Text Reviews Theatrical Review

Theatrical Review: The Road

When I wrote a review for 2012, I made mention of the fact that while it’s special effects were spectacular, there just seemed to be a little something odd that it’s escape-by-the-seat-of your-pants popcorn movie thrill-ride was being viewed as entertainment considering that it’s backdrop was hundreds of thousands of people meeting their certain death…

Well, think of The Road as the story of people who weren’t lucky enough to get to go on that roller coaster.

It’s actually much, much more than that, but that was something that certainly popped into my head after watching it.

The Road from director John Hillcoat adapted from a novel by Cormac McCarthy tells the story of a father and son trying to survive after a global cataclysm has occurred and it takes the harder and darker path in it’s tale of survival while still trying to maintain their humanity. There’s no explanation for what has occurred and there’s no government team that’s seen as the path of salvation, it’s probably way closer to what you and I would actually face if such things were to really occur.

And it’s a really great little film with a very good performance from it’s lead actor, Viggo Mortenson. But, even though I had criticisms with 2012 one thing that it surely offered up was conversation afterwards of what you’d really do in something like this, and The Road does that as well.

It’s extremely dark stuff, though and that’s certainly not the thing for some in the potential viewing audience out there. There is a subtle message of hope here by the film’s end, but you literally have to go through hell and high water to get there.

Viggo Mortenson plays the father, never called anything other than “Poppa” by his young son. I’ve often said in conversations with some friends that Tom Hanks is the closest thing that we have to a James Stewart today in films, well with that in mind, the more and more that I see of Viggo Mortenson, the more that I’m convinced that he’s the closest to what we have now that’s like Kirk Douglas in his prime. This is really a thoughtful performance from Mortenson, another good mark from him in an ever-increasing amount of good roles that he’s taken on. Kodi Smit-McPhee is the young actor who plays his son, and he’s certainly up to the task of keeping pace with Mortenson, and there is a great chemistry between the two that’s a very natural thing between a father and son. At one point, Poppa says to his son, “You must think I’m from another world.” and the moment he said that, I couldn’t help but think of my own relationship with my father. In addition, Charlize Theron plays the wife and mother, seen only in flashbacks, and there’s some nice walk-ons by both Robert Duvall and Guy Pearce- it’s all good and solid work, with Theron getting the best of it as a mother who’s delivered after the apocalypse has happened and who struggles with the idea of trying to survive with her husband and son during this.
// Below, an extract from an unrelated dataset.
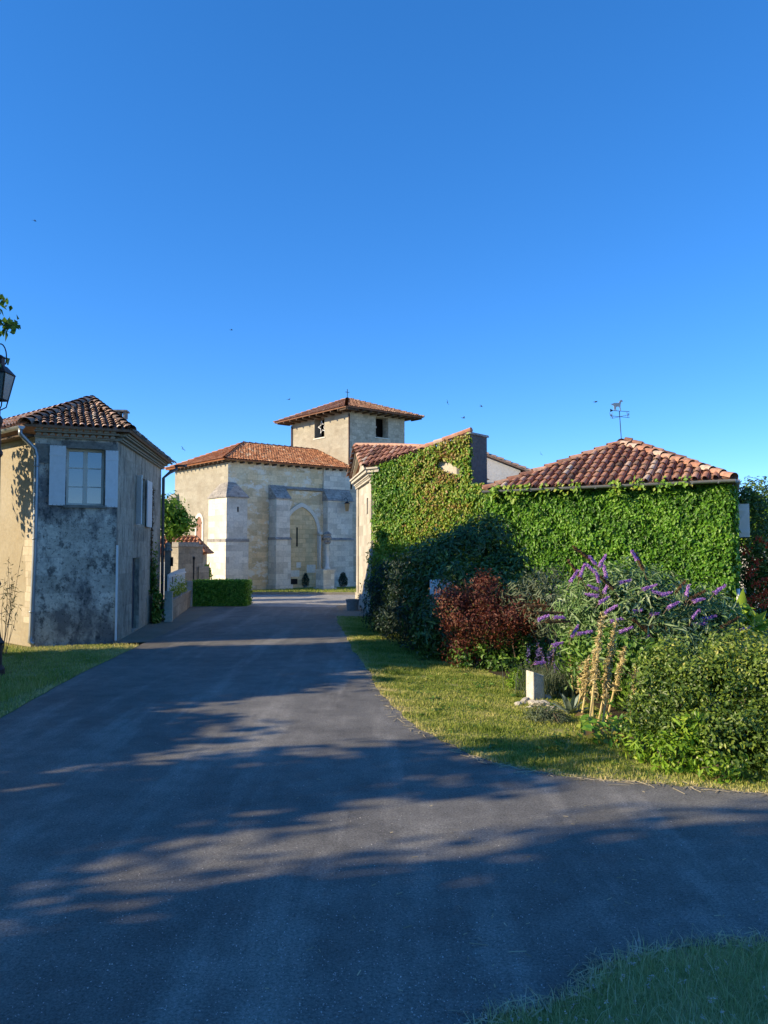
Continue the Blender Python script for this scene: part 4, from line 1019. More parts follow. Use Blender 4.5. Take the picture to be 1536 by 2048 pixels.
# young lime tree behind the house
def tree(name, label, base, height, blobs, n, L, W, mat, clumps, cs, tr=.12, seed=3, group=None, cat='tree', limbs=10, **kw):
    t = thing(name, label, cat, base, group); mb = MB(); base = V3(base)
    top = base + V3((random.uniform(-.2, .2), random.uniform(-.2, .2), height * .8))
    mb.tube([base + V3((0, 0, -.05)), base.lerp(top, .3), base.lerp(top, .65), top], [tr * 1.25, tr, tr * .75, tr * .3], 9)
    for i in range(limbs):
        b = blobs[i % len(blobs)]
        tip = V3(b[0]) + V3((random.gauss(0, .45) * b[1][0], random.gauss(0, .45) * b[1][1], random.gauss(.1, .4) * b[1][2]))
        s_ = base.lerp(top, random.uniform(.4, .95)); m_ = s_.lerp(tip, .5) + V3((0, 0, .12 * (tip - s_).length))
        mb.tube([s_, m_, tip], [tr * .45, tr * .28, tr * .08], 6)
    mb.build('trunk', M['bark'], t)
    p, nr, ct = blob_pts(blobs, n, .55, clumps, cs, .25, seed, .1)
    leaves('crown', p, nr, L, W, mat, t, np.clip(rng.normal(.5, .2, len(p)) + ct, 0, 1), **kw)
    return t
lt = P(338, 1040, 31.0)
tree('young_tree', 'young bright green leafy tree peeping out behind the left house', (lt.x, lt.y, 0), 3.6, [((lt.x - .1, lt.y, lt.z), (1.0, .9, .95)), ((lt.x + .35, lt.y - .1, lt.z - .25), (.55, .5, .5)), ((lt.x - .3, lt.y, lt.z + .35), (.6, .6, .55))], 3600, .15, .11, M['bright_leaf'], 130, .13, .07, seed=8)

# ================================================================== GATEHOUSE
GA = V3((-.40, 27.0, 0)); GF = V3((-1.08, 31.7, 0)); GE = V3((3.25, 24.0, 0))
gfd = (GF - GA).normalized(); gfn = V3((-gfd.y, gfd.x, 0))
if gfn.x > 0: gfn = -gfn
GH = 5.05
gate = thing('gatehouse', 'pale stone gatehouse with pediment front and ivied end wall', 'gatehouse', GA)
gp = lambda x, k, z: GA + gfd * x + gfn * k + V3((0, 0, z))
gwd, gwL, gwn = frame_of(GA, GE)
gw = lambda x, k, z: GA + gwd * x + gwn * k + V3((0, 0, z))
FL_ = (GF - GA).length
mb = MB(); panel(mb, GA, gfd, FL_, 0, GH, gfn, .25, [(1.3, 1.75, 3.55, 4.15)]); panel(mb, GF, V3((1, .1, 0)).normalized(), 8, 0, GH, V3((-.1, 1, 0)))
mb.build('front_wall', M['gate_stone'], gate)
mb = MB(); mb.obox(gp(1.28, -.24, 3.5), gfd * .5, gfn * .04, (0, 0, .7)); mb.build('niche', M['lh_stone'], gate)
CH0 = P(944, 864, 24.28); ZE = CH0.z
mb = MB()
x1_ = gwL * .95
xc_ = along(943, GA, gwd); mb.prism([gw(0, 0, 0), gw(gwL, 0, 0), gw(gwL, 0, 4.2), gw(xc_, 0, 4.2), gw(xc_, 0, ZE - .12), gw(.0, 0, GH + .02)], -gwn * .4)
mb.build('end_wall', M['gate_stone'], gate)
# cornice, pediment
mb = MB()
for (k, z0, z1) in ((.10, GH - .34, GH - .27), (.16, GH - .20, GH - .11), (.26, GH - .11, GH), (.32, GH, GH + .06)):
    mb.obox(gp(-k * .6, -.02, z0), gfd * (FL_ + k * 1.2), gfn * (k + .02), (0, 0, z1 - z0))
    mb.obox(gw(-.03, -.02, z0 - .003), gwd * .52, gwn * (k + .02), (0, 0, z1 - z0))
for i in range(24): mb.obox(gp(.05 + i * .195, .0, GH - .27), gfd * .1, gfn * .13, (0, 0, .07))
mb.build('cornice', M['gate_stone'], gate)
APX = gp(FL_ / 2, .1, ZV(893, 29.3))
mb = MB(); zA = APX.z - .12
mb.prism([gp(.05, -.1, GH + .06), gp(FL_ - .05, -.1, GH + .06), gp(FL_ / 2, -.1, zA)], gfn * .14)
pd_ = mb.build('pediment', M['gate_stone'], gate)
mb = MB()
for sgn, xs_ in ((1, -.15), (-1, FL_ + .15)):
    for (k, dz, hh) in ((.24, 0, .09), (.32, .09, .06)):
        a = gp(xs_, -.05, GH + .06 + dz); b = gp(FL_ / 2, -.05, zA - .02 + dz)
        mb.obox(a, b - a, gfn * (k + .05), (0, 0, hh))
mb.build('raking_cornice', M['gate_stone'], pd_)
mb = MB(); mb.obox(gp(-.03, -.1, 0), gfd * .5, gfn * .16, (0, 0, GH - .36)); mb.obox(gp(-.06, -.1, 0), gfd * (FL_ + .1), gfn * .2, (0, 0, .5)); mb.obox(gp(FL_ - .5, -.1, 0), gfd * .5, gfn * .16, (0, 0, GH - .36)); mb.split('pilaster', M['gate_stone'], gate)
# roof: near slope, far slope
apx = gp(FL_ / 2, .34, APX.z + .05); nearE = gp(-.10, .34, GH + .10); nearW = gw(.35, .16, GH + .22)
xr_ = along(872, GA, gwd); rB = gw(xr_, .06, GH + .10 + (ZE - GH - .14) * xr_ / x1_); farE = gp(FL_ + .25, .36, GH + .14)
mb = MB()
eaveN = nearE
tile_roof(mb, [nearE, rB, apx], (rB - nearE), .24, .32, .10, bias=.0)
mb.poly([farE, farE + V3((6, .8, 0)), rB + V3((.5, 1.6, -.05)), apx], .4)
mb.poly([apx, rB, rB + V3((.5, 1.6, -.05))], .3)
ridge_tiles(mb, nearE, apx, .12); ridge_tiles(mb, farE, apx, .12); mb.tube([apx + V3((0, 0, .02)), apx.lerp(rB, .5) + V3((0, 0, .03)), rB], .075, 8, .75)
groof = mb.build('roof', M['tile_gate'], gate)
mb = MB()
for i in range(11):
    a_, b_ = (i - .04) / 11, (i + 1.04) / 11; pa_, pb_ = gw(.3 + (xc_ - .25) * a_, .07, GH + .12 + (ZE - GH - .06) * a_ + .06 * random.random()), gw(.3 + (xc_ - .25) * b_, .07, GH + .12 + (ZE - GH - .06) * b_ + .02)
    mb.tube([pa_, pb_], [.095, .08], 8, random.uniform(.5, 1))
mb.build('verge_tiles', M['tile_gate'], groof)
# chimney
cz = P(960, 862, 24.2)
mb = MB(); ca = gw(gwL * .945, .1, 0)
cx1 = along(944, GA, gwd); cx0 = cx1 - .55
zb1 = ZV(962, 24.0)
mb.obox(gw(cx0, -.92, zb1 - .6), gwd * (cx1 - cx0), gwn * .96, (0, 0, cz.z - zb1 + .6 - .08)); chm = mb.build('chimney', M['chimney'], gate)
mb = MB(); zc = cz.z - .08; q = lambda x, k, z: gw(x, k, z)
mb.prism([q(cx0 - .05, .12, zc), q(cx1 + .05, .12, zc), q(cx1 + .03, .12, zc + .07), q((cx0 + cx1) / 2, .12, zc + .12), q(cx0 - .02, .12, zc + .08)], -gwn * 1.1); mb.build('chimney_cap', M['ch_cap'], chm)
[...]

It’s really a terrific movie, but it’s by no means a feel-good movie. It’s very bleak and very dark and from what I understand, very true to it’s source, so if you don’t want to see something this dark, then you probably shouldn’t, but for me, I think it’s right up there with The Hurt Locker as one of the better things that I’ve seen this year. I wouldn’t be surprised to see Viggo Mortenson get an Oscar nomination for this, his performance is certainly worth it. Without a doubt, highly, highly recommended.

By Darren Goodhart

Darren Goodhart is a 44-year old St. Louis-based Graphic Designer and Illustrator (and former comic book artist) who's been seeing movies all his life, but on an almost weekly basis in theatres for the last 20 years and owns nearly 1,000 DVDs for his home theatre. He's learned a lot about film over the 20 year period, and has taken his appreciation beyond the mainstream. His favorite types of film are mostly genre entertainment, but he also enjoys a wide range of drama, action and cult-y stuff from around the world, and is currently re-discovering a love affair with lower budget exploitation and genre films from the 70s and early 80s. He doesn't try to just dismiss any film, but if there's a bias against one, he'll certainly tell you that in the space of his reviews.